In the first use of the AETA, in 2009, four activists were indicted and arrested in California by the Joint Terrorism Task Force for protesting, writing on sidewalks with chalk, chanting, leafleting, and using the Internet to find information on animal researchers. They each faced ten years in prison. A federal judge dismissed that case in 2010 upon CCR's motion, as the indictments failed to indicate how the protestors had actually violated the law.
The AETA amended the 1992 Animal Enterprise Protection Act (AEPA), which punished causing a "physical disruption" to an animal enterprise. In 2006, six activists were convicted in New Jersey for conspiring to violate the AEPA, and served between one and six years in prison for publishing a website that advocated and reported on protest activity against an animal testing lab, its business affiliates, and their employees. The activists were not accused of injuring anyone or vandalizing any property. One of the defendants in that case, Lauren Gazzola, is a plaintiff in the AETA challenge filed today. The Center for Constitutional Rights provided amicus support in the New Jersey AEPA case, and was co-counsel in the California AETA case.

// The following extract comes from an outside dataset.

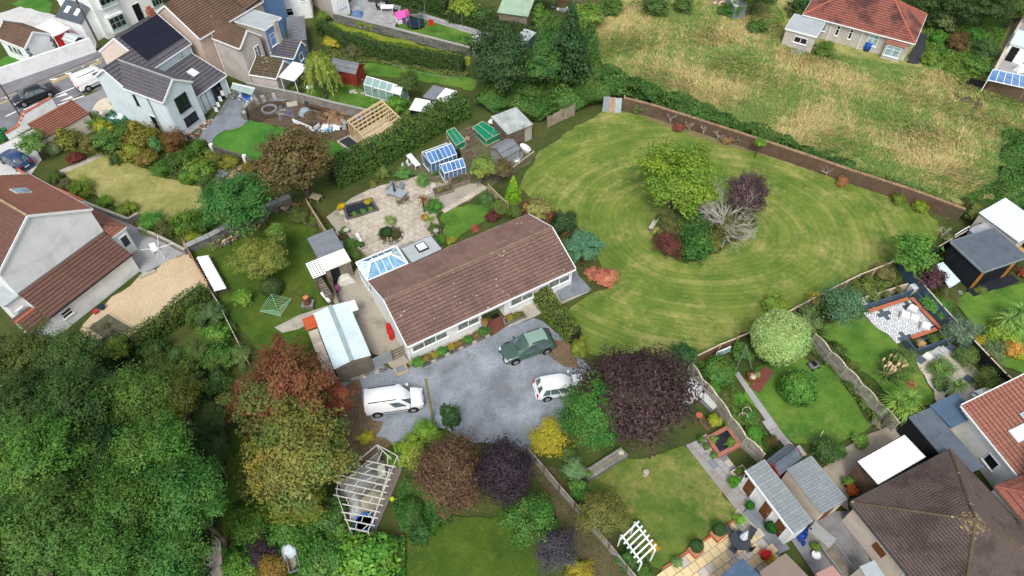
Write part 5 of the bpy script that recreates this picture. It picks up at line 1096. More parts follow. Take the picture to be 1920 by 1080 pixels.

Today's case, Blum v. Holder, was filed in the U.S. District Court for the District of Massachusetts. Alexander Reinert, an associate professor at the Benjamin N. Cardozo School of Law, along with David Milton and Howard Friedman, of the Law Offices of Howard Friedman PC, are co-counsel on the case.
The Center for Constitutional Rights is dedicated to advancing and protecting the rights guaranteed by the United States Constitution and the Universal Declaration of Human Rights. CCR is committed to the creative use of law as a positive force for social change.